Today, I baked Pistachio Shortbread from the recipe files of King Arthur Flour.  Interestingly, I've discovered once you crossed over to the "dark side" and used a mix ( Unbelieveable Cinnamon Buns), I wasn't the least bit guilty in buying a package of Jell-O Pistachio Pudding to put in the shortbread as called for. Now, I know what you're thinking...shortbread isn't Irish, and you're right.  It dates back as early as the 12th Century and is often attributed to Mary, Queen of the Scots in the 16th Century.  It was expensive to make and reserved as luxury for special occasions like Christmas, Hogmanay (Scottish New Year's Eve) and weddings.  I chose this recipe, mainly for the bright green color that comes from the pudding mix, and the fact it was baked for special occasions.  The occasion today is my March Give-Away of yes, another apron!  Green is the color of the month and this recipe and apron represents that theme.

Also, just in case you don't have the Luck of the Irish on your side, everytime you comment on a posting for the month of March, I will put a slip of paper with your name in the box and you will have a better odds to be chosen. It will be like the Irish Sweepstakes! 

I will, however, give you my original recipe for shortbread.

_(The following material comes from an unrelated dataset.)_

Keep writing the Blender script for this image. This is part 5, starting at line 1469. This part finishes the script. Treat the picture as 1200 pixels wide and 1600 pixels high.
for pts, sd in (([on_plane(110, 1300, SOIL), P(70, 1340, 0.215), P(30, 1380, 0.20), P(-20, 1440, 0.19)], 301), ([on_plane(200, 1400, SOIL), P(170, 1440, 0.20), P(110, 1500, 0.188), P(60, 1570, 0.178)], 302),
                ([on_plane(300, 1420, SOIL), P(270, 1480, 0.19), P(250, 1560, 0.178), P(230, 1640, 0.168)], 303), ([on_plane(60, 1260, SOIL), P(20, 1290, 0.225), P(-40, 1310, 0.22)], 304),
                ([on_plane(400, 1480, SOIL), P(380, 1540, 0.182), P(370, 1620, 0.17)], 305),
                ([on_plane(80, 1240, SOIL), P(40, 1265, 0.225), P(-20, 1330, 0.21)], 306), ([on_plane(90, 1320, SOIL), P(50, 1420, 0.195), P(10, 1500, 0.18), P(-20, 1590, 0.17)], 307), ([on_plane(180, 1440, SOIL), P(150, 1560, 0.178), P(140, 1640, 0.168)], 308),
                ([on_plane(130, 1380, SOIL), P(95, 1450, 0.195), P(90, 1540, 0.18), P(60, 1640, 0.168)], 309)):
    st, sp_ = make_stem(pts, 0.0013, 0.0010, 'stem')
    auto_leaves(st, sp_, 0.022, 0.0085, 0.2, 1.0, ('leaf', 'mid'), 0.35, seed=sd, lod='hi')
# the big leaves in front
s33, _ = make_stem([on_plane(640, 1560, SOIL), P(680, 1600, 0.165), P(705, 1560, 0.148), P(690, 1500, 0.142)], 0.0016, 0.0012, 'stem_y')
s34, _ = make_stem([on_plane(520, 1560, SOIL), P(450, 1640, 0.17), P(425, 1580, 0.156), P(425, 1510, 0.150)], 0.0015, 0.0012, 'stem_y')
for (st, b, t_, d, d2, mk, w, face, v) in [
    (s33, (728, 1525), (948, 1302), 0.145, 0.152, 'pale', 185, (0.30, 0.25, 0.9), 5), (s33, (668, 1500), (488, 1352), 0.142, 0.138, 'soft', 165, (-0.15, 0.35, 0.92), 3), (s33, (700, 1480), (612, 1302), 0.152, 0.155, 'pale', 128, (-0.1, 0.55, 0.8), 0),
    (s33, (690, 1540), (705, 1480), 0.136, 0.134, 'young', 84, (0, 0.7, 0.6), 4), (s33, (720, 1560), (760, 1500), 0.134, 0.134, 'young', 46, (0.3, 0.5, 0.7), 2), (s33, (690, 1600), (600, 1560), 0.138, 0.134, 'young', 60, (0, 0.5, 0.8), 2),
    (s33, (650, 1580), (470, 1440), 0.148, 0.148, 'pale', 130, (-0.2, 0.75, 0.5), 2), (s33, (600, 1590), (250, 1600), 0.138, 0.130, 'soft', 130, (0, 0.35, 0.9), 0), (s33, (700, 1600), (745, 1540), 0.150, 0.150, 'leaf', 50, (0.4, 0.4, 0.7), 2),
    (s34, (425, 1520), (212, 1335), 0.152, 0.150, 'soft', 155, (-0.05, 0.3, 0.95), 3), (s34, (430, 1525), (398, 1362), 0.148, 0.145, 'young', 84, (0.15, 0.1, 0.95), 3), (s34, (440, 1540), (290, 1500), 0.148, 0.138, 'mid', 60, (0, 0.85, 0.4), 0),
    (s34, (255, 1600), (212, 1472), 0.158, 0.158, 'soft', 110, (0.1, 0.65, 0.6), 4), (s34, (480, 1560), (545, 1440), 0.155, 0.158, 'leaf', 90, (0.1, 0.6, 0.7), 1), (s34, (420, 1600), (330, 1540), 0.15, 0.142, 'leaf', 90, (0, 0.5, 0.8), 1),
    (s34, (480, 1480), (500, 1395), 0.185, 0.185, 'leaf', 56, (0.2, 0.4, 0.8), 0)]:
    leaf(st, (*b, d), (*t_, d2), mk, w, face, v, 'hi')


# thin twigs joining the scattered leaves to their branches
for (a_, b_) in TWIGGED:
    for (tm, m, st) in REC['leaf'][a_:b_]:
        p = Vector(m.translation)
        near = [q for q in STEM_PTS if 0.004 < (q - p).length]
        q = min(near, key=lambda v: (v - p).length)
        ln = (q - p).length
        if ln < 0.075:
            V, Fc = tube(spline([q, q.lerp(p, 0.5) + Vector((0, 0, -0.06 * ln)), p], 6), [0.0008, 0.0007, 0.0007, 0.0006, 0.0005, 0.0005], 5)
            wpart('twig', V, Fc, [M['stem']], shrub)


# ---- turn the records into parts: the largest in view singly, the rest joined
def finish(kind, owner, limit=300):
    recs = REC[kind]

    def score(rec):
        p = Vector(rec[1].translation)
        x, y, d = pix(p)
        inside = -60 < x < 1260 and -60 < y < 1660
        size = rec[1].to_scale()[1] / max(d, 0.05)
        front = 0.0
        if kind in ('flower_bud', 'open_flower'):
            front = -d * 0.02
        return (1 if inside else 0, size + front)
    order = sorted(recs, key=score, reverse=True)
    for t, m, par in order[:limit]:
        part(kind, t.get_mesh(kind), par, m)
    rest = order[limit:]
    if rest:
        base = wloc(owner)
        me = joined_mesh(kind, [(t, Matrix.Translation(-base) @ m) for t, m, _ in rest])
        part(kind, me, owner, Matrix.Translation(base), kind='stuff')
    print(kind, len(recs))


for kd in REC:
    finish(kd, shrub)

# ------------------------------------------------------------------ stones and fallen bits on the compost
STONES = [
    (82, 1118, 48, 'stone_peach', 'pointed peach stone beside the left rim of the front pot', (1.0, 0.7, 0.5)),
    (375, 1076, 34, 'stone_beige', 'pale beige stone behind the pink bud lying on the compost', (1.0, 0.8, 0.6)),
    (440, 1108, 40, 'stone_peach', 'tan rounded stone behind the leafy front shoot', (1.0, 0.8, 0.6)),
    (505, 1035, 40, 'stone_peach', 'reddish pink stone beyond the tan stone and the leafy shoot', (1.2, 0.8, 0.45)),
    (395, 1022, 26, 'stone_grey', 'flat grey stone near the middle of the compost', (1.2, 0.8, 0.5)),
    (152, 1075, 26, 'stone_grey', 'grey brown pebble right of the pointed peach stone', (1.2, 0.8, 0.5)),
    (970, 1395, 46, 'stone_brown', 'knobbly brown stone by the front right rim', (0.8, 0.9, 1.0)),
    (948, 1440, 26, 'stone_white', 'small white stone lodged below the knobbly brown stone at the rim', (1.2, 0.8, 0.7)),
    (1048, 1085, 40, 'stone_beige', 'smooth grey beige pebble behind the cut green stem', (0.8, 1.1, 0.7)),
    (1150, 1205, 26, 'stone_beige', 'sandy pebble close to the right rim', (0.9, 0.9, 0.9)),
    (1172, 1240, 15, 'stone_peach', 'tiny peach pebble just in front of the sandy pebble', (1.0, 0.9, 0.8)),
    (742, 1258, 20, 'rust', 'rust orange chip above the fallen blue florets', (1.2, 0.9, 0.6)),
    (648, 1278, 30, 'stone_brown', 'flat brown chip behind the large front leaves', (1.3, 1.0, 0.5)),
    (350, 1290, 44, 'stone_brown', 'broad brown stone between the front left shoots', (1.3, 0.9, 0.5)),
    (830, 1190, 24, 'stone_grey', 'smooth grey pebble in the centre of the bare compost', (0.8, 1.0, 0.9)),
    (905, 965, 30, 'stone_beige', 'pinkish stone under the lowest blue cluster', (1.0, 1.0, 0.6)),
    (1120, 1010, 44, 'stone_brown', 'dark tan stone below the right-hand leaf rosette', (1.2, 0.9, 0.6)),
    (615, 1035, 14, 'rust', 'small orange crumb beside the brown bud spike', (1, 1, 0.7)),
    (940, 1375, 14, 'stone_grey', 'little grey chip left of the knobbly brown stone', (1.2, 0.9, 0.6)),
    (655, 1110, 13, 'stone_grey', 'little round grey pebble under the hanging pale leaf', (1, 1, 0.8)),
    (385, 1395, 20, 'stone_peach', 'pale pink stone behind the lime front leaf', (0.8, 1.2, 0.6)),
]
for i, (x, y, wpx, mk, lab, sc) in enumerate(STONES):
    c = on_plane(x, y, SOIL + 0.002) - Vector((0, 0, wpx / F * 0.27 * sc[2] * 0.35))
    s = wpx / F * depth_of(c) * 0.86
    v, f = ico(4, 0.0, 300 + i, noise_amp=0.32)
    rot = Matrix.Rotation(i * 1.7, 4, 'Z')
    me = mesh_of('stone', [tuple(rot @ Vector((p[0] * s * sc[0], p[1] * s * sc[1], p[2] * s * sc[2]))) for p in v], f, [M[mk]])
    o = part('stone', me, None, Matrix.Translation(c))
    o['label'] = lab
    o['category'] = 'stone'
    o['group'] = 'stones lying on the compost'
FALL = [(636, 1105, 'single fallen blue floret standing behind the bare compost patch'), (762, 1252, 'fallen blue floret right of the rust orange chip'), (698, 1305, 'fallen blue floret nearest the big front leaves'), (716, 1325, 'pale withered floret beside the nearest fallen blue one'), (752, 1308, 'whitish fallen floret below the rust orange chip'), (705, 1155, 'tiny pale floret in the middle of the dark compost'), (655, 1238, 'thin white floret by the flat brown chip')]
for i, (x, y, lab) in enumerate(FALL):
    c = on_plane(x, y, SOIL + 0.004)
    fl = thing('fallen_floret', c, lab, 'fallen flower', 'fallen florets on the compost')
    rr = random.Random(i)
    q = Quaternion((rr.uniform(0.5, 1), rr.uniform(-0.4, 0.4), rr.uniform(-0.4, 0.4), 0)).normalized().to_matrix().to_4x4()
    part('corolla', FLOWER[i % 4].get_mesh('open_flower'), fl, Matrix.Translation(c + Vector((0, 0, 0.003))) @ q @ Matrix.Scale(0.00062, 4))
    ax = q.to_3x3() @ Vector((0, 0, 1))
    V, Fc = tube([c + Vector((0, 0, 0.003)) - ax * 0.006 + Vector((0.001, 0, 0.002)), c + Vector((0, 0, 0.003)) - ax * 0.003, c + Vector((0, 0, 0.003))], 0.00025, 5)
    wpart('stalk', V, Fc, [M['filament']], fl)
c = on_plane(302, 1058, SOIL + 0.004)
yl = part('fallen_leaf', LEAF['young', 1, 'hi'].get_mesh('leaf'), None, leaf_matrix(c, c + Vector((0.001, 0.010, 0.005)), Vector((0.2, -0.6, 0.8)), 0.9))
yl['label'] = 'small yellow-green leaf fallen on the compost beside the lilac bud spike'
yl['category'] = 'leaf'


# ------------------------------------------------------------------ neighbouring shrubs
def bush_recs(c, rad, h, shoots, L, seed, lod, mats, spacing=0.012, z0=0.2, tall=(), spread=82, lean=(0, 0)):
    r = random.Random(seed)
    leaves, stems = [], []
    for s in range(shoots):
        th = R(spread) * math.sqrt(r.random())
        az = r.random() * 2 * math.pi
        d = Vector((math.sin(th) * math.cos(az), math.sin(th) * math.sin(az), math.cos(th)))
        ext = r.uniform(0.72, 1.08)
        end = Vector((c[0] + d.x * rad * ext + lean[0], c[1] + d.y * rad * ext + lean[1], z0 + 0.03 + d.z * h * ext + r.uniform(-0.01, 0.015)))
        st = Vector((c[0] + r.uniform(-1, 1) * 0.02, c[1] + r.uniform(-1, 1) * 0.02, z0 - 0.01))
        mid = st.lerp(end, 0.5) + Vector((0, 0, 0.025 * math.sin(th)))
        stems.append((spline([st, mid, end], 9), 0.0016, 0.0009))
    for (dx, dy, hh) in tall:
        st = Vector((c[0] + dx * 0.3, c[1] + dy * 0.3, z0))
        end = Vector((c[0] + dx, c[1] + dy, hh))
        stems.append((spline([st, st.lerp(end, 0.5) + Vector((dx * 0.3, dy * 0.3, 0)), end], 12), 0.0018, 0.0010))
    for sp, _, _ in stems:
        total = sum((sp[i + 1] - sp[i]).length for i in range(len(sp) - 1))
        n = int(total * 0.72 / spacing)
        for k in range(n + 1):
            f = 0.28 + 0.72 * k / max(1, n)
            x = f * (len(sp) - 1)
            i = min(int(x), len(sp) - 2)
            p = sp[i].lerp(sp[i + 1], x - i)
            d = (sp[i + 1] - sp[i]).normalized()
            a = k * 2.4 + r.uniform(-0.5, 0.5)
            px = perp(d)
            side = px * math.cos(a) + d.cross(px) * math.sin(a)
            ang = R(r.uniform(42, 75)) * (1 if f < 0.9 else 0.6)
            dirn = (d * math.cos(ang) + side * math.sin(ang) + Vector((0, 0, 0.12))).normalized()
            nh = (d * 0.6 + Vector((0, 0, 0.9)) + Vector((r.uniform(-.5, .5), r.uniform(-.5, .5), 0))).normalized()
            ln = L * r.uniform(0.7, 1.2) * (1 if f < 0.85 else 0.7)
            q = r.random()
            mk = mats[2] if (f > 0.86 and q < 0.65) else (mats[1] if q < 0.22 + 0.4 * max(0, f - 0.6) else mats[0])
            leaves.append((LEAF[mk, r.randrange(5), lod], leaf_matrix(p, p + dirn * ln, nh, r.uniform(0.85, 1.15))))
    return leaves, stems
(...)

It took a lot of research and practice to come up with one that would please my father-in-law, who had asked me, shortly after our wedding..."can you bake shortbread?"  I guess I'm glad that wasn't a pre-requisite for marrying into the family, but a bonus for them.  My husband's grandfather was born in Edinborough, Scotland and came to America when he was 16.  I'm glad I brought a smile on "Dad's" face when he tasted my version.  Enjoy!

Traditional Shortbread
2/3 cup unsalted butter, at room temperature
1/4 cup rice flour
1/3 cup superfine sugar
1 1/2 cups all-purpose flour

Preheat oven 300F-degrees.  Lightly spray a 8" or 9" round pan with vegetable oil spray.  Beat sugar and butter until fluffy.  Add the rice and all-purpose flour and stir or mix with your hands.  Pat the dough into the round pan (or use a "shortbread mold").  Sprinkle some additional sugar on top. Prick the surface with a fork and score with a knife.  Bake for 30-35 minutes until the edges are golden brown.  Immediately, turn shortbread out on a surface to cool and cut through the score lines.  Cool 10 minutes before eating.


  1. I love this shortbread recipe--simple and delicious. By the way, I love my family and our heritage, but that picture of your great grandmother has always scared me. It's a little shocking--especially because they were probably, like, 30 years old! ha..ha..ha

  2. I love your table spread...I wore the apron you
    made me last night and I love it. The fabric
    here is very pretty and I like the recipe idea. I've
    only ever used the jello pistachio pudding mix
    to make that jello pie with cool whip.

  3. I am so excited to try this recipe. I love shortbread and it seems like an easier recipe to try. :)

  4. This shortbread looks like something Matty would go crazy for... I think I'll have to make it for him. :)

  5. Actually, Kel, they were in their 60s; almost my age now!